An upgrade to the X-ray beamline where the experiment was conducted is now in progress and is expected to conclude early next year. Also, a brand new beamline that will marry this and several other X-ray capabilities for energy-related research, dubbed AMBER (Advanced Materials Beamline for Energy Research) is under construction at the ALS and is scheduled to begin operating in 2018.

“What’s absolutely key to these new experiments is that they will be carried out in actual, operating conditions—in a working electrochemical cell,” Hussain said. “Ultimately, we will be able to understand how a material behaves down to the level of electrons and atoms, and also to understand charge-transfer and corrosion,” a key problem in battery longevity.
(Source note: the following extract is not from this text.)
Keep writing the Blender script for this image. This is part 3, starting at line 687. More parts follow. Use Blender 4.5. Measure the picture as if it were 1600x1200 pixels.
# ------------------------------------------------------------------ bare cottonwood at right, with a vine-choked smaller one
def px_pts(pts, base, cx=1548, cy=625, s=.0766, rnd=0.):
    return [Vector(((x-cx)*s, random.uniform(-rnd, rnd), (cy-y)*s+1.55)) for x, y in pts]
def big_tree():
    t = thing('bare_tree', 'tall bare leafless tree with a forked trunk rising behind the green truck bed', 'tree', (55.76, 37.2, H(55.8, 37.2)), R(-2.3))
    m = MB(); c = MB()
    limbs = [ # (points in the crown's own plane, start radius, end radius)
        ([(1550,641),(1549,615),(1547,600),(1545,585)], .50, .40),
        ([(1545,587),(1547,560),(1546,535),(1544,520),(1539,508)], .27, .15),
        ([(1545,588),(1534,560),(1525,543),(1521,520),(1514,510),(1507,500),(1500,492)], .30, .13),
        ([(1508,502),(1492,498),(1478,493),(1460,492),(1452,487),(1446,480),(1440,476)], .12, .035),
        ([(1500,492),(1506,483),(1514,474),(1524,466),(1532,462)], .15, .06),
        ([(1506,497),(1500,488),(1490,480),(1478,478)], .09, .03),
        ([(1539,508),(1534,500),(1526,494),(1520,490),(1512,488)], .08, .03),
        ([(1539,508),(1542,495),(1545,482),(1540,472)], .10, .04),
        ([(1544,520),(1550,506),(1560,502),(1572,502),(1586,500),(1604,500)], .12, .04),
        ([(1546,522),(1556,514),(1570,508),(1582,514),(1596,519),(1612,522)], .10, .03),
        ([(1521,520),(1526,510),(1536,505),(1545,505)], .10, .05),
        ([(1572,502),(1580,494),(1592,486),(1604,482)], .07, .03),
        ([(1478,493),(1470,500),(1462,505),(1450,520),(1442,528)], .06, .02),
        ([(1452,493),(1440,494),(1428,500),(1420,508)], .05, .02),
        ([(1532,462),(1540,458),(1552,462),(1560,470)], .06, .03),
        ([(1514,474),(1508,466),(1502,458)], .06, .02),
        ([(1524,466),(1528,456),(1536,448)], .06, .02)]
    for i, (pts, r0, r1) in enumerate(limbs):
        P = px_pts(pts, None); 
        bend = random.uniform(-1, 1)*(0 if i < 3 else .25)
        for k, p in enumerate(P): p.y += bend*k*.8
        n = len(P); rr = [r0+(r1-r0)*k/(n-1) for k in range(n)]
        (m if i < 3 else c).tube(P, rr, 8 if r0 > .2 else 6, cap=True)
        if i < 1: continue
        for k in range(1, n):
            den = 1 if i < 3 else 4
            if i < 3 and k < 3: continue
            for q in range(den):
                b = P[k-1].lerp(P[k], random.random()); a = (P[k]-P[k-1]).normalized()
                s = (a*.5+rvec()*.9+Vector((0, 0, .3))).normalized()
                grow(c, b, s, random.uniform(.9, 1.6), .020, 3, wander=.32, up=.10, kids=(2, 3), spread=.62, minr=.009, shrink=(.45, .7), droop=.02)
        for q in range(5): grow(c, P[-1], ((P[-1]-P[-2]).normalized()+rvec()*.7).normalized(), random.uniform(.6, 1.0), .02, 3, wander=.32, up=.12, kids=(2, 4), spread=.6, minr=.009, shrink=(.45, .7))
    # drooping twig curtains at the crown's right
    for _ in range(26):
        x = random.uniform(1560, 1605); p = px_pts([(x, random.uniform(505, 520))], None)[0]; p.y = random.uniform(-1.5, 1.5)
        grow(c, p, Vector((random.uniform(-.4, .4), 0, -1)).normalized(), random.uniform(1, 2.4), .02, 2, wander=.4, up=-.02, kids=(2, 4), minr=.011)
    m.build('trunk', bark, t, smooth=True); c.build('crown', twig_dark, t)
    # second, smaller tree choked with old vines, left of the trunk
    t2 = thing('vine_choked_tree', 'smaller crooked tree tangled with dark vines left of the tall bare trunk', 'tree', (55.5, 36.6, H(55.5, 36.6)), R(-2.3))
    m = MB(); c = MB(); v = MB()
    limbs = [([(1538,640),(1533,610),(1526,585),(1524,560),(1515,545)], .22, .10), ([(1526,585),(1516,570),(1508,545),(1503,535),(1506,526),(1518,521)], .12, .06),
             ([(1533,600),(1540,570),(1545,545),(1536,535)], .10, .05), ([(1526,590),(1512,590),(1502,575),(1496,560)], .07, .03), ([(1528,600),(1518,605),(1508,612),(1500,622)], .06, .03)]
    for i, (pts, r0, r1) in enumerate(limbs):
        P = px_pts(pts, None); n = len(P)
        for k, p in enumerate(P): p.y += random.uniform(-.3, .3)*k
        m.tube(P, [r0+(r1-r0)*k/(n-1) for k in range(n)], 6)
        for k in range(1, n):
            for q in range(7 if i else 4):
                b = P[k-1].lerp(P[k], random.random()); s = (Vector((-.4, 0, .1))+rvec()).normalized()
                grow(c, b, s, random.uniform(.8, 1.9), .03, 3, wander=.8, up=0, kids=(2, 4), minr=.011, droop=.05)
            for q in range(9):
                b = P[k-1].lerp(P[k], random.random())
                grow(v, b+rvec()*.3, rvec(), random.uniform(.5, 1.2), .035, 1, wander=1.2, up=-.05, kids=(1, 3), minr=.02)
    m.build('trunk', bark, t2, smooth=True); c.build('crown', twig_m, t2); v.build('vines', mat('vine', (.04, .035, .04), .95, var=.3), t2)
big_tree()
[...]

Researchers from the Joint Center for Artificial Photosynthesis, the Joint Center for Energy Storage Research, the Gwangju Institute of Science and Technology in the Republic of Korea, the Shanghai Institute of Microsystem and Information Technology in China, and the School of Physical Science and Technology in China participated in this research. The work was supported by the U.S. Department of Energy Office Science, the National Natural Science Foundation of China, and the Chinese Academy of Sciences-Shanghai Science Research Center.

The Advanced Light Source is a DOE Office of Science User Facility.